◆ Your task ◆
Transcribe the whole listing below without changing a word, but leave out every image.

◆ Data shown ◆
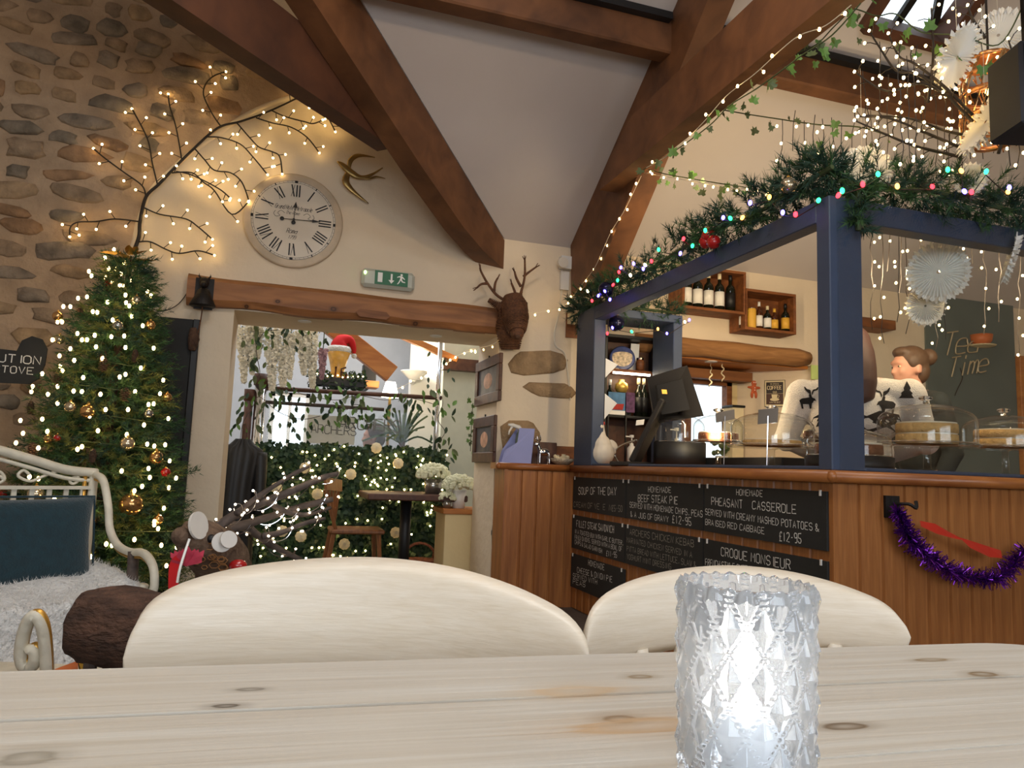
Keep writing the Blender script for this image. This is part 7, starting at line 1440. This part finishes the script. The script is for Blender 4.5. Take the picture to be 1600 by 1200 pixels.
xa, xb, zc1 = atY(420, 640, SYY).x, atY(684, 640, SYY).x, atY(545, 640, SYY).z; MB().box((xa, SYY-.004, .3), (xb, SYY+.004, zc1)).build('pane', 'screen_glass', gs); mat('etched', (226, 222, 210), .8, var=.02)
for (u, v, h, t_) in ((486, 676, .075, 'ARCHERS'), (530, 669, .105, 'ARCHERS'), (480, 686, .06, 'ARCHERS')): q = atY(u, v, SYY-.006); lettering([(t_, 0, 0, h)], q, (1, 0, -.02), ez, ax, 'etched_lettering', 'etched_dark' if h > .07 else 'etched', gs, .11, 0, .62, .14)  # repeated word draws the etched lettering and its mirrored reflections
mb = MB(); q0, q1 = atY(478, 692, SYY-.002), atY(556, 652, SYY-.002); MB().box((q0.x, SYY-.0052, q0.z), (q1.x, SYY-.0042, q1.z)).build('frosted_band', 'etched', gs)
ivy('leafy vine wound along the rail of the glass screen', [atY(u, v, SYY-.08) for u, v in ((415, 612), (440, 600), (470, 615), (500, 622), (530, 625), (560, 618), (600, 625), (640, 622), (680, 632))], 70, OVL, .10, 'twig', size=(.8, 1.5)); ivy('leafy vine climbing the left posts of the glass screen', [atY(u, v, SYY-.1) for u, v in ((375, 690), (380, 660), (395, 635), (405, 620), (430, 640), (450, 650), (475, 655), (500, 650))], 60, OVL, .10, 'twig', size=(.8, 1.4)); ivy('leafy vine climbing the right steel post of the screen', [atY(u, v, SYY-.08) for u, v in ((690, 560), (686, 600), (692, 630), (684, 655), (695, 675), (684, 695), (690, 720))], 42, OVL, .12, 'twig', size=(.8, 1.4)); ivy('leafy vine drooping over the middle of the glass', [atY(u, v, SYY-.09) for u, v in ((520, 628), (540, 640), (555, 632), (575, 638), (590, 642)) ], 30, OVL, .10, 'twig')
# ---- ivy hedge with lights and paper roses
hx0, hx1, hz1 = atY(397, 700, 6.55).x, atY(696, 700, 6.55).x, atY(545, 697, 6.55).z; hg = thing('ivy_hedge', 'dark artificial ivy hedge with fairy lights and cream roses', 'hedge', ((hx0+hx1)/2, 6.55, 0)); bx('backing', (hx0, 6.55, 0), (hx1, 6.62, hz1-.05), hg, 'ivy_dark', 0); mb = MB()
for _ in range(9000):
    p = Vector((rnd(hx0, hx1), 6.52+rnd(-.05, .04), rnd(0, hz1))); d_ = Vector((rnd(-1, 1), rnd(-.9, -.1), rnd(-1, .5))).normalized()*rnd(.04, .065); w = d_.cross(Vector((rnd(-.4, .4), -1, rnd(-.4, .4)))).normalized()*.022; mb.add([p, p+d_*.35+w, p+d_, p+d_*.35-w], [(0, 1, 2, 3)])
mb.build('ivy_leaves', 'ivy_dark', hg)['kind'] = 'stuff'; mb = MB(); rg = random.Random(3)
for k in range(13):
    z0 = hz1-.06-.09*k*.95
    for i in range(18 if k < 5 else 9): mb.ball((rg.uniform(hx0, hx1), 6.44, z0+rg.uniform(-.05, .03)-(.03*math.sin(i))), .0085, 6, 4)
mb.build('bulbs', 'warm_led', hg)['kind'] = 'stuff'
for i, (u, v) in enumerate(((477, 731), (548, 741), (622, 724), (432, 762), (496, 772), (618, 832), (441, 830), (538, 850), (588, 700), (470, 838))):
    c = atY(u, v, 6.43); mb = MB()
    mb.ball(c, (.03, .022, .03), 10, 8)
    for rr2, nn in ((.028, 9), (.018, 7), (.008, 4)):
        for k in range(nn): a_ = 2*PI*k/nn+rr2*60; mb.ball(c+Vector((math.cos(a_)*rr2, -.02+rr2*.5, math.sin(a_)*rr2)), (.02, .012, .02), 8, 6)
    mb.build('rose', 'rose_cream', hg, True)
# ---- wisteria
for i, (u, v0, v1, w) in enumerate(((379, 508, 598, .07), (393, 506, 585, .055), (404, 510, 560, .05), (424, 512, 610, .08), (443, 512, 604, .085), (455, 520, 592, .05), (473, 514, 585, .075), (487, 516, 606, .065), (505, 545, 592, .04))):
    a, b = atY(u, v0, 6.15), atY(u+rnd(-3, 3), v1, 6.15); t = thing('wisteria_raceme', ['leftmost', 'second', 'third short', 'fourth long', 'fifth and broadest', 'sixth slim', 'seventh', 'eighth long', 'pinkish rightmost'][i]+' hanging wisteria bloom from the left in the doorway', 'flower', a, 'wisteria hanging in the far room'); mb = MB()
    for _ in range(900):
        s = random.random()**.8; p = a+(b-a)*s+Vector((rnd(-1, 1), rnd(-1, 1), 0)).normalized()*w*(1-.75*s)*rnd(.3, 1); d_ = rvec(1).normalized()*.024; q = d_.cross(rvec(1)).normalized()*.015; mb.add([p-d_*.5, p+q, p+d_*.5, p-q], [(0, 1, 2, 3)])
    mb.build('petals', 'petal_pink' if i == 8 else 'petal_white', t)['kind'] = 'stuff'; MB().tube([Vector((a.x, a.y, 3.4)), a, b], .004, 5).build('stem', 'cable_green', t)
ivy('green wisteria leaves among the hanging white blooms', [atY(u, v, 6.1) for u, v in ((400, 545), (412, 520), (440, 515), (470, 512), (490, 510), (500, 520))], 36, OVL, .12, 'twig'); ivy('dark leaves trailing between the left wisteria blooms', [atY(u, v, 6.1) for u, v in ((398, 505), (400, 540), (402, 560), (406, 580), (403, 595))], 22, OVL, .06, 'twig')
# ---- spiky plant behind the hedge
c = atY(628, 690, 6.9); t = thing('spiky_yucca_plant', 'spiky long-leaved plant rising above the ivy hedge', 'plant', (c.x, c.y, 0)); MB().lathe([(0, 0), (.13, 0), (.17, .35), (0, .35)], (c.x, c.y, 0), 18).build('pot', 'black', t); MB().tube([(c.x, c.y, .3), (c.x, c.y, c.z)], .03, 8).build('stem', 'bark', t)
for k in range(34): a_ = k*2.4; el = rnd(.35, 1.4); d_ = Vector((math.cos(a_)*math.cos(el), math.sin(a_)*math.cos(el), math.sin(el))); L = rnd(.28, .48); p = Vector((c.x, c.y, c.z-.02)); P_ = [p, p+d_*L*.5, p+d_*L+Vector((0, 0, -.14*math.cos(el)))]; mb = MB(); mb.ribbon(spline(P_, 4), .018, Vector((0, -1, .3))); mb.build('leaf', 'leaf_olive' if k % 3 else 'ivy_dark', t)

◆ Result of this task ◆
Keep writing the Blender script for this image. This is part 7, starting at line 1440. This part finishes the script. The script is for Blender 4.5. Take the picture to be 1600 by 1200 pixels.
xa, xb, zc1 = atY(420, 640, SYY).x, atY(684, 640, SYY).x, atY(545, 640, SYY).z; MB().box((xa, SYY-.004, .3), (xb, SYY+.004, zc1)).build('pane', 'screen_glass', gs); mat('etched', (226, 222, 210), .8, var=.02)
for (u, v, h, t_) in ((486, 676, .075, 'ARCHERS'), (530, 669, .105, 'ARCHERS'), (480, 686, .06, 'ARCHERS')): q = atY(u, v, SYY-.006); lettering([(t_, 0, 0, h)], q, (1, 0, -.02), ez, ax, 'etched_lettering', 'etched_dark' if h > .07 else 'etched', gs, .11, 0, .62, .14)  # repeated word draws the etched lettering and its mirrored reflections
mb = MB(); q0, q1 = atY(478, 692, SYY-.002), atY(556, 652, SYY-.002); MB().box((q0.x, SYY-.0052, q0.z), (q1.x, SYY-.0042, q1.z)).build('frosted_band', 'etched', gs)
ivy('leafy vine wound along the rail of the glass screen', [atY(u, v, SYY-.08) for u, v in ((415, 612), (440, 600), (470, 615), (500, 622), (530, 625), (560, 618), (600, 625), (640, 622), (680, 632))], 70, OVL, .10, 'twig', size=(.8, 1.5)); ivy('leafy vine climbing the left posts of the glass screen', [atY(u, v, SYY-.1) for u, v in ((375, 690), (380, 660), (395, 635), (405, 620), (430, 640), (450, 650), (475, 655), (500, 650))], 60, OVL, .10, 'twig', size=(.8, 1.4)); ivy('leafy vine climbing the right steel post of the screen', [atY(u, v, SYY-.08) for u, v in ((690, 560), (686, 600), (692, 630), (684, 655), (695, 675), (684, 695), (690, 720))], 42, OVL, .12, 'twig', size=(.8, 1.4)); ivy('leafy vine drooping over the middle of the glass', [atY(u, v, SYY-.09) for u, v in ((520, 628), (540, 640), (555, 632), (575, 638), (590, 642)) ], 30, OVL, .10, 'twig')
# ---- ivy hedge with lights and paper roses
hx0, hx1, hz1 = atY(397, 700, 6.55).x, atY(696, 700, 6.55).x, atY(545, 697, 6.55).z; hg = thing('ivy_hedge', 'dark artificial ivy hedge with fairy lights and cream roses', 'hedge', ((hx0+hx1)/2, 6.55, 0)); bx('backing', (hx0, 6.55, 0), (hx1, 6.62, hz1-.05), hg, 'ivy_dark', 0); mb = MB()
for _ in range(9000):
    p = Vector((rnd(hx0, hx1), 6.52+rnd(-.05, .04), rnd(0, hz1))); d_ = Vector((rnd(-1, 1), rnd(-.9, -.1), rnd(-1, .5))).normalized()*rnd(.04, .065); w = d_.cross(Vector((rnd(-.4, .4), -1, rnd(-.4, .4)))).normalized()*.022; mb.add([p, p+d_*.35+w, p+d_, p+d_*.35-w], [(0, 1, 2, 3)])
mb.build('ivy_leaves', 'ivy_dark', hg)['kind'] = 'stuff'; mb = MB(); rg = random.Random(3)
for k in range(13):
    z0 = hz1-.06-.09*k*.95
    for i in range(18 if k < 5 else 9): mb.ball((rg.uniform(hx0, hx1), 6.44, z0+rg.uniform(-.05, .03)-(.03*math.sin(i))), .0085, 6, 4)
mb.build('bulbs', 'warm_led', hg)['kind'] = 'stuff'
for i, (u, v) in enumerate(((477, 731), (548, 741), (622, 724), (432, 762), (496, 772), (618, 832), (441, 830), (538, 850), (588, 700), (470, 838))):
    c = atY(u, v, 6.43); mb = MB()
    mb.ball(c, (.03, .022, .03), 10, 8)
    for rr2, nn in ((.028, 9), (.018, 7), (.008, 4)):
        for k in range(nn): a_ = 2*PI*k/nn+rr2*60; mb.ball(c+Vector((math.cos(a_)*rr2, -.02+rr2*.5, math.sin(a_)*rr2)), (.02, .012, .02), 8, 6)
    mb.build('rose', 'rose_cream', hg, True)
# ---- wisteria
for i, (u, v0, v1, w) in enumerate(((379, 508, 598, .07), (393, 506, 585, .055), (404, 510, 560, .05), (424, 512, 610, .08), (443, 512, 604, .085), (455, 520, 592, .05), (473, 514, 585, .075), (487, 516, 606, .065), (505, 545, 592, .04))):
    a, b = atY(u, v0, 6.15), atY(u+rnd(-3, 3), v1, 6.15); t = thing('wisteria_raceme', ['leftmost', 'second', 'third short', 'fourth long', 'fifth and broadest', 'sixth slim', 'seventh', 'eighth long', 'pinkish rightmost'][i]+' hanging wisteria bloom from the left in the doorway', 'flower', a, 'wisteria hanging in the far room'); mb = MB()
    for _ in range(900):
        s = random.random()**.8; p = a+(b-a)*s+Vector((rnd(-1, 1), rnd(-1, 1), 0)).normalized()*w*(1-.75*s)*rnd(.3, 1); d_ = rvec(1).normalized()*.024; q = d_.cross(rvec(1)).normalized()*.015; mb.add([p-d_*.5, p+q, p+d_*.5, p-q], [(0, 1, 2, 3)])
    mb.build('petals', 'petal_pink' if i == 8 else 'petal_white', t)['kind'] = 'stuff'; MB().tube([Vector((a.x, a.y, 3.4)), a, b], .004, 5).build('stem', 'cable_green', t)
ivy('green wisteria leaves among the hanging white blooms', [atY(u, v, 6.1) for u, v in ((400, 545), (412, 520), (440, 515), (470, 512), (490, 510), (500, 520))], 36, OVL, .12, 'twig'); ivy('dark leaves trailing between the left wisteria blooms', [atY(u, v, 6.1) for u, v in ((398, 505), (400, 540), (402, 560), (406, 580), (403, 595))], 22, OVL, .06, 'twig')
# ---- spiky plant behind the hedge
c = atY(628, 690, 6.9); t = thing('spiky_yucca_plant', 'spiky long-leaved plant rising above the ivy hedge', 'plant', (c.x, c.y, 0)); MB().lathe([(0, 0), (.13, 0), (.17, .35), (0, .35)], (c.x, c.y, 0), 18).build('pot', 'black', t); MB().tube([(c.x, c.y, .3), (c.x, c.y, c.z)], .03, 8).build('stem', 'bark', t)
for k in range(34): a_ = k*2.4; el = rnd(.35, 1.4); d_ = Vector((math.cos(a_)*math.cos(el), math.sin(a_)*math.cos(el), math.sin(el))); L = rnd(.28, .48); p = Vector((c.x, c.y, c.z-.02)); P_ = [p, p+d_*L*.5, p+d_*L+Vector((0, 0, -.14*math.cos(el)))]; mb = MB(); mb.ribbon(spline(P_, 4), .018, Vector((0, -1, .3))); mb.build('leaf', 'leaf_olive' if k % 3 else 'ivy_dark', t)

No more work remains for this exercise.